For those unfamiliar, Lundvall’s vocals are light and airy, often a quiet compliment to his sometimes immediate productions. In his pop songs, he layers them and alters the pitch to make them stand out, and by the time we get to Beautiful Illusions, time has taken a beautiful toll, and his words ring with more innocence, yearning, and clarity than before.

“‘A Room By the Sea’ is an outtake from my album Rain Studies,” Lundvall continues. “I removed it from the running order at the last minute when I was asked to contribute a track for a compilation to help support the late Ania Mehring, the wife of Maciej Mehring, who runs the Zoharum label. The track has a strong atmosphere and always transports me to a room overlooking a stormy beach.”

While it is surprising to see bonus material for Lundvall’s most recent work, he admits there wasn’t as deep of a bench of unreleased material to pool from. “There were very few alternative versions or outtakes from my recent albums, A Dark Place and Beautiful Illusions,” he informs us. “I actually prefer the early version of ‘Negative Moon’ to the final LP version, but it felt too upbeat and didn’t fit with the shadowy mood of the rest of the album. ‘Dark Haired Girls’ was omitted due to vinyl time constraints, but one of the lyrics, ‘Cursed with sensitivity / I was finished from the start,’ was etched into the runoff grooves of the vinyl.

“‘Dark Sea’ was omitted from Beautiful Illusions due to the vinyl running time as well, so I’m glad that I was able to include it on the CD reissue. This instrumental closes the album as I originally intended, returning to the themes I explored in ‘Drowning’. It’s based on one of my early instrumental experiments from 1990.”

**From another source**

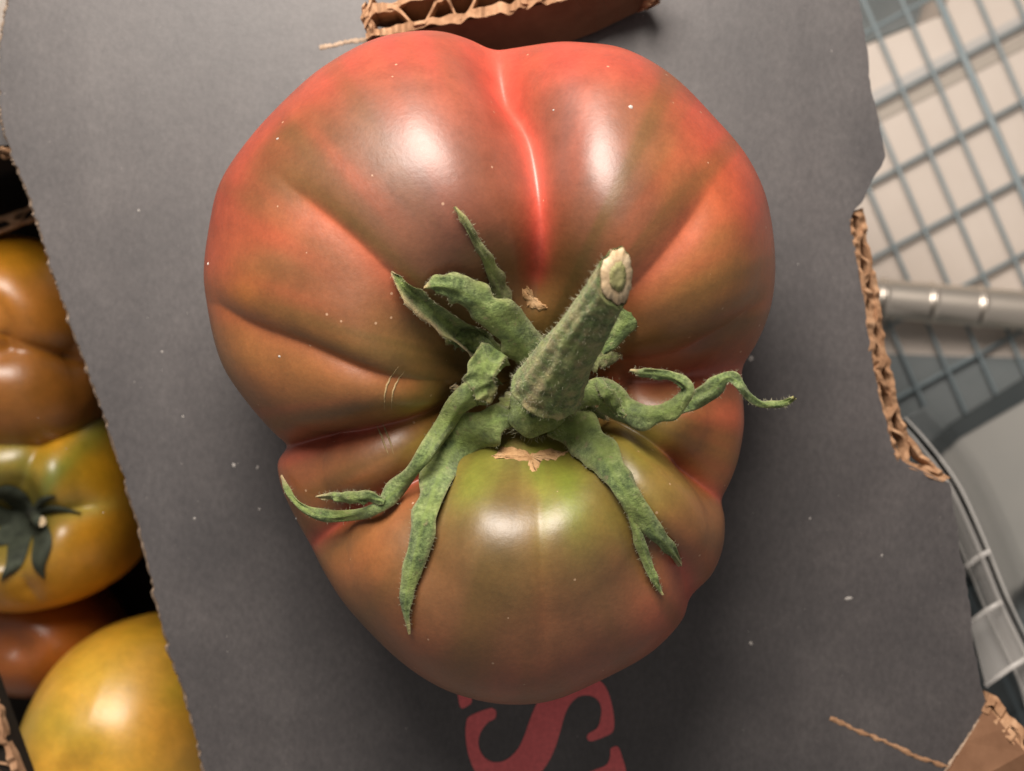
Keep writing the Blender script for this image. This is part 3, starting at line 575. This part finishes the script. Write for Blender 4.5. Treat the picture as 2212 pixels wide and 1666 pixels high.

Making music is a job on its own, but telling your story and reframing your legacy is an entirely different skill set. Metallica has a person on the payroll who trolls record studios where the band used to record to hunt down lost or unheard sessions that may make for some bounteous Deluxe Edition re-releases years down the line. Tor Lundvall doesn’t have an archivist on payroll because that’s a job he does himself, and by rounding up and enhancing his most recent releases for this box set, maybe his narrative will change. Perhaps it will start by finally getting him listed on a site like Metacritic.